### EXERCISE REQUIREMENTS
Starting at the first line of the listing below, retype each line up to and including the one that contains "return (px - CX) * Y / F". Leave pictures out.

┄┄┄┄┄┄

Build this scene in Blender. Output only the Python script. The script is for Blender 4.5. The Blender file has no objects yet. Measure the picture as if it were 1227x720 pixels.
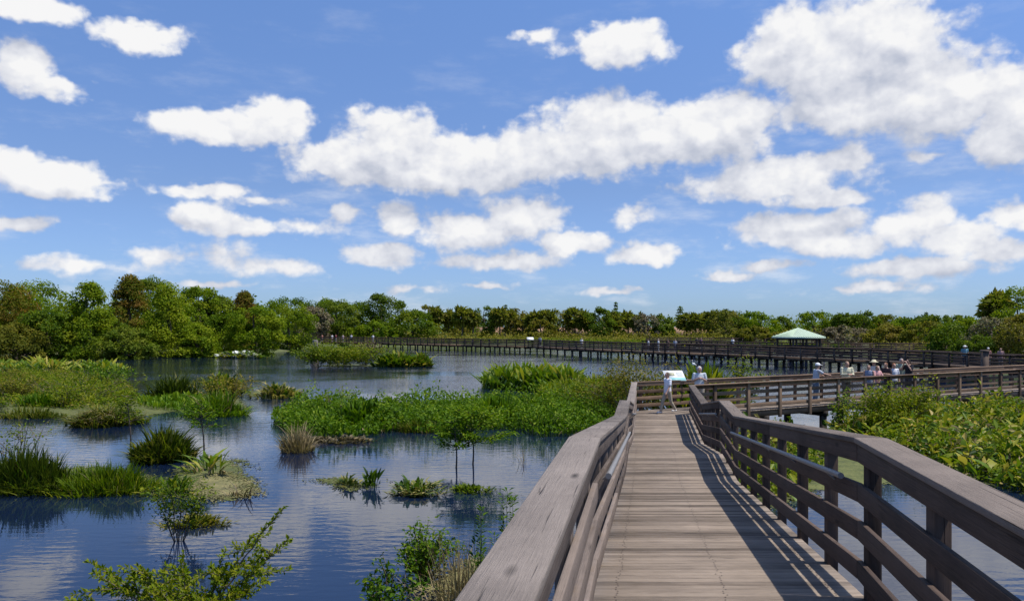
import bpy, bmesh, math, random
import numpy as np
from mathutils import Vector, Matrix

random.seed(7)
RNG = np.random.default_rng(7)
scene = bpy.context.scene
COL = scene.collection
F, CX, HY, CAMZ = 940.0, 613.5, 392.0, 4.6      # focal length and horizon used to survey the place; water is z = 0


def gp(px, py, z=0.0):
    Y = F * (CAMZ - z) / (py - HY)
    return np.array([(px - CX) * Y / F, Y, z])


def xat(px, Y):
    return (px - CX) * Y / F


def zat(py, Y):
    return CAMZ + (HY - py) * Y / F


# ------------------------------------------------------------------ object bookkeeping
def tag(o, label=None, cat=None, group=None, kind=None):
    for k, v in (('label', label), ('category', cat), ('group', group), ('kind', kind)):
        if v:
            o[k] = v
    return o


def empty(name, loc=(0, 0, 0), rz=0.0, parent=None):
    o = bpy.data.objects.new(name, None)
    COL.objects.link(o)
    o.location = loc
    o.rotation_euler = (0, 0, rz)
    o.empty_display_size = 0.2
    if parent is not None:
        o.parent = parent
    return o


def copy_tree(o, parent=None):
    c = o.copy()
    COL.objects.link(c)
    c.parent = parent
    for ch in list(o.children):
        copy_tree(ch, c)
    return c


class MB:
    """collects vertices, faces, uv (metres) and a tint value per vertex; builds ONE mesh"""

    def __init__(self):
        self.v, self.t, self.f3, self.f4, self.u3, self.u4, self.n = [], [], [], [], [], [], 0

    def add(self, v, f, tint=0.5, uv=None):
        v = np.asarray(v, float).reshape(-1, 3)
        f = np.asarray(f, int)
        self.v.append(v)
        self.t.append(np.broadcast_to(np.asarray(tint, float), (len(v),)).copy())
        (self.f3 if f.shape[1] == 3 else self.f4).append(f + self.n)
        if uv is None:
            uv = v[f][:, :, :2]
        (self.u3 if f.shape[1] == 3 else self.u4).append(np.asarray(uv, float).reshape(-1, 2))
        self.n += len(v)
        return self

    def build(self, name, mat, parent=None, smooth=False, loc=None):
        v = np.concatenate(self.v)
        if loc is not None:
            v = v - np.asarray(loc, float)
        me = bpy.data.meshes.new(name)
        f3 = np.concatenate(self.f3) if self.f3 else np.zeros((0, 3), int)
        f4 = np.concatenate(self.f4) if self.f4 else np.zeros((0, 4), int)
        nl = f3.size + f4.size
        me.vertices.add(len(v))
        me.vertices.foreach_set('co', v.astype(np.float32).ravel())
        me.loops.add(nl)
        me.loops.foreach_set('vertex_index', np.concatenate([f3.ravel(), f4.ravel()]).astype(np.int32))
        me.polygons.add(len(f3) + len(f4))
        st = np.concatenate([np.arange(len(f3)) * 3, f3.size + np.arange(len(f4)) * 4]).astype(np.int32)
        me.polygons.foreach_set('loop_start', st)
        uvl = me.uv_layers.new(name='UVMap')
        uv = np.concatenate(self.u3 + self.u4) if (self.u3 or self.u4) else np.zeros((0, 2))
        uvl.uv.foreach_set('vector', uv.astype(np.float32).ravel())
        at = me.attributes.new('tint', 'FLOAT', 'POINT')
        at.data.foreach_set('value', np.concatenate(self.t).astype(np.float32))
        if smooth:
            me.polygons.foreach_set('use_smooth', np.ones(len(me.polygons), bool))
        me.materials.append(mat)
        me.update(calc_edges=True)
        o = bpy.data.objects.new(name, me)
        COL.objects.link(o)
        if parent is not None:
            o.parent = parent
        if loc is not None and parent is None:
            o.location = loc
        return o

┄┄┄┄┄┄

### THE RESPONSE
Build this scene in Blender. Output only the Python script. The script is for Blender 4.5. The Blender file has no objects yet. Measure the picture as if it were 1227x720 pixels.
import bpy, bmesh, math, random
import numpy as np
from mathutils import Vector, Matrix

random.seed(7)
RNG = np.random.default_rng(7)
scene = bpy.context.scene
COL = scene.collection
F, CX, HY, CAMZ = 940.0, 613.5, 392.0, 4.6      # focal length and horizon used to survey the place; water is z = 0


def gp(px, py, z=0.0):
    Y = F * (CAMZ - z) / (py - HY)
    return np.array([(px - CX) * Y / F, Y, z])


def xat(px, Y):
    return (px - CX) * Y / F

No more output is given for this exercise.